Lin Yuwei and Wu Yanni, China’s entrants in the women’s 100m hurdles final, embraced after the race at the Asian Games in Hangzhou.

Internet censorship in China, particularly of images, is often done on an ad-hoc basis with human monitors deciding which posts to restrict.

In 2017, Weibo, one of China’s biggest social media platforms with nearly 600 million monthly users, said it employed 1,000 “supervisors” to report on “pornographic, illegal and harmful” content.

That Wu had been allowed to run at all prompted concern that race officials were reluctant to disqualify one of China’s star athletes, regardless of sporting rules.

Mark Dreyer, a China-based sports analyst who was in the stadium for the event, wrote afterwards: “It just felt like the local officials needed to find a way to let Wu run”.

On Weibo, posts from ordinary netizens showing the greyed out squares of Wu and Lin’s “6/4” hug, the comments were more muted.

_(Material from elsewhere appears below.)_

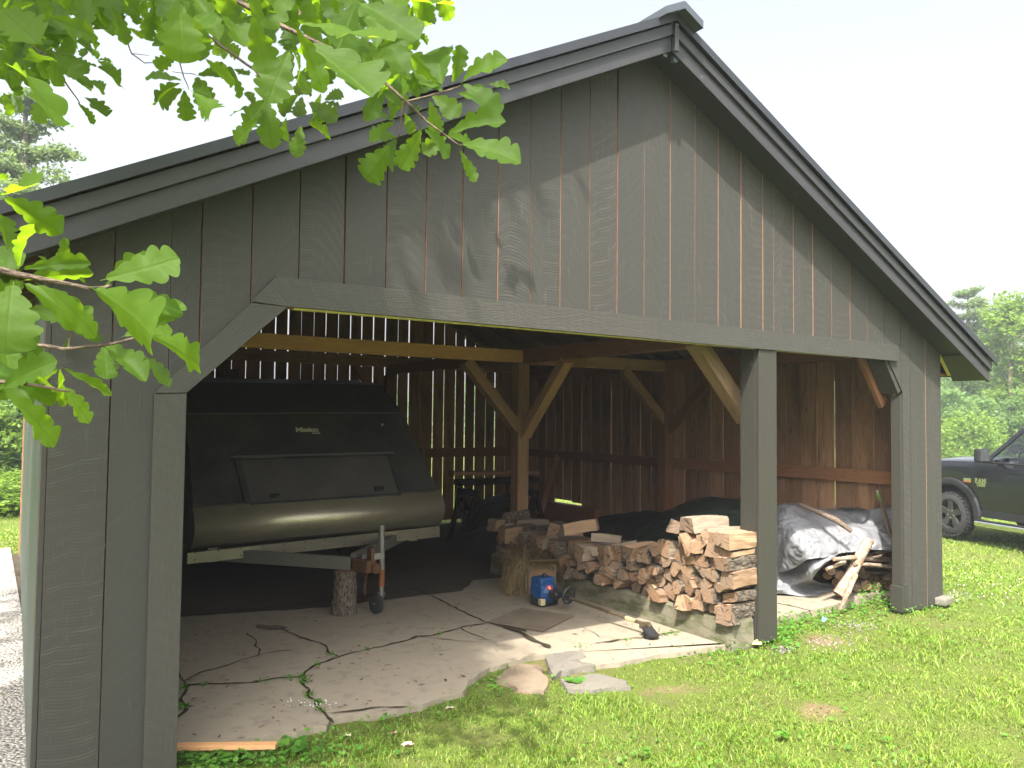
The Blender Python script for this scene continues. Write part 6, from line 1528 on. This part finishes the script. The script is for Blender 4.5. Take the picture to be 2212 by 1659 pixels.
for (pr, u, dep, s, lab) in ((tD, 2075, 37, 1.2, 'yellow green shrub right beside the shed wall at the far lawn edge'), (tE, 2128, 40, 1.2, 'mid green shrub between shed and truck at the far lawn edge'), (tD, 2180, 39, 1.15, 'low yellow green shrub above the truck bonnet'), (tE, 2235, 39, 1.3, 'tall shrub behind the truck side window'), (tE, 2310, 40, 1.3, 'shrub behind the rear of the truck cab'), (tD, 2400, 41, 1.3, 'shrub behind the truck bed'), (tE, 2050, 42, 1.35, 'tall green shrub peeking past the shed pier')):
    place(pr, gp_(u, dep), random.random()*6.28, s, lab, SG)
LG = 'trees beyond the left lawn'
for (pr, u, dep, s, lab) in ((tC, 30, 25, 1.12, 'tall light green pine left of the shed roof'), (tC, -110, 30, 1.1, 'pine at the left frame edge behind the oak leaves'), (tA, 30, 33, .62, 'leafy tree low behind the left lawn'), (tA, -120, 28, .8, 'leafy tree at the far left of the lawn'), (tB, 150, 36, .7, 'yellow green tree hidden behind the left shed wall')):
    place(pr, gp_(u, dep), random.random()*6.28, s, lab, LG)
for (pr, u, dep, s, lab) in ((tE, 30, 19, .85, 'leafy green shrub with a thin trunk at the left lawn edge'), (tD, -60, 18, .8, 'shrub at the left frame edge of the lawn'), (tD, 20, 15.5, (.75, .75, .30), 'low yellow green plants bordering the left lawn'), (tE, 95, 20, .9, 'shrub just hidden by the left shed wall')):
    place(pr, gp_(u, dep), random.random()*6.28, s, lab, 'shrubs beyond the left lawn')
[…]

The original article contains 431 words, the summary contains 155 words. Saved 64%. I'm a bot and I'm open source!

[–] [email protected] 9 points 1 year ago (1 children)

These summaries are usually decent from what I’ve seen but this one misses out some important information. The fourth and fifth paragraphs of the summary make no sense without the context that the athlete was disqualified for a false start and then still allowed to run.